Again, I am not criticizing the left, so much as a tendency that no claims its name and mantle. This leftism certainly is unlike every other historically, at least until recently and particularly in America.

World culture is becoming predominantly global and postcolonial. The culture condition of post-colonialism is hybridity. Everyone will be a little bit this and that. The superficial form of this is cultural tourism, celebrating the exotic as colorful commodity to be consumed to acquire more cultural and symbolic capital. The profound form of it is a greater understanding of who the world's people are, at a time when global culture, unified by capitalism, is more singular and less diverse than ever.

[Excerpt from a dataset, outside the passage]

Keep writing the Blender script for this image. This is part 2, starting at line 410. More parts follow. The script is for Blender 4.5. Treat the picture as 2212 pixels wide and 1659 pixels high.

So who is afraid of Virginia Woolf, or Aeschylus and Shakespeare? No one owns these things. They belong to those who appropriate them. By that I mean, pick up a book and read it, talk about it, make sense of it. Maybe some people should become less afraid to listen to rap music; others might become less afraid of Beethoven. Ideas don't kill people, stupid people misusing them do. Culture is not a mask of power but a distorting mirror. Its objects are interesting by definition. Marx's eleventh thesis on Feuerbach is reversed. Everyone wants today to change the world, but to do so we need to work hard and continually at understanding it.

I read European books and see European films. I look at others too. I don't think this equates to "whiteness." The liberal left is caught up in what are at best a series of straw man arguments, against nonexistent bogeymen who populate their rhetorical ideology and that merely.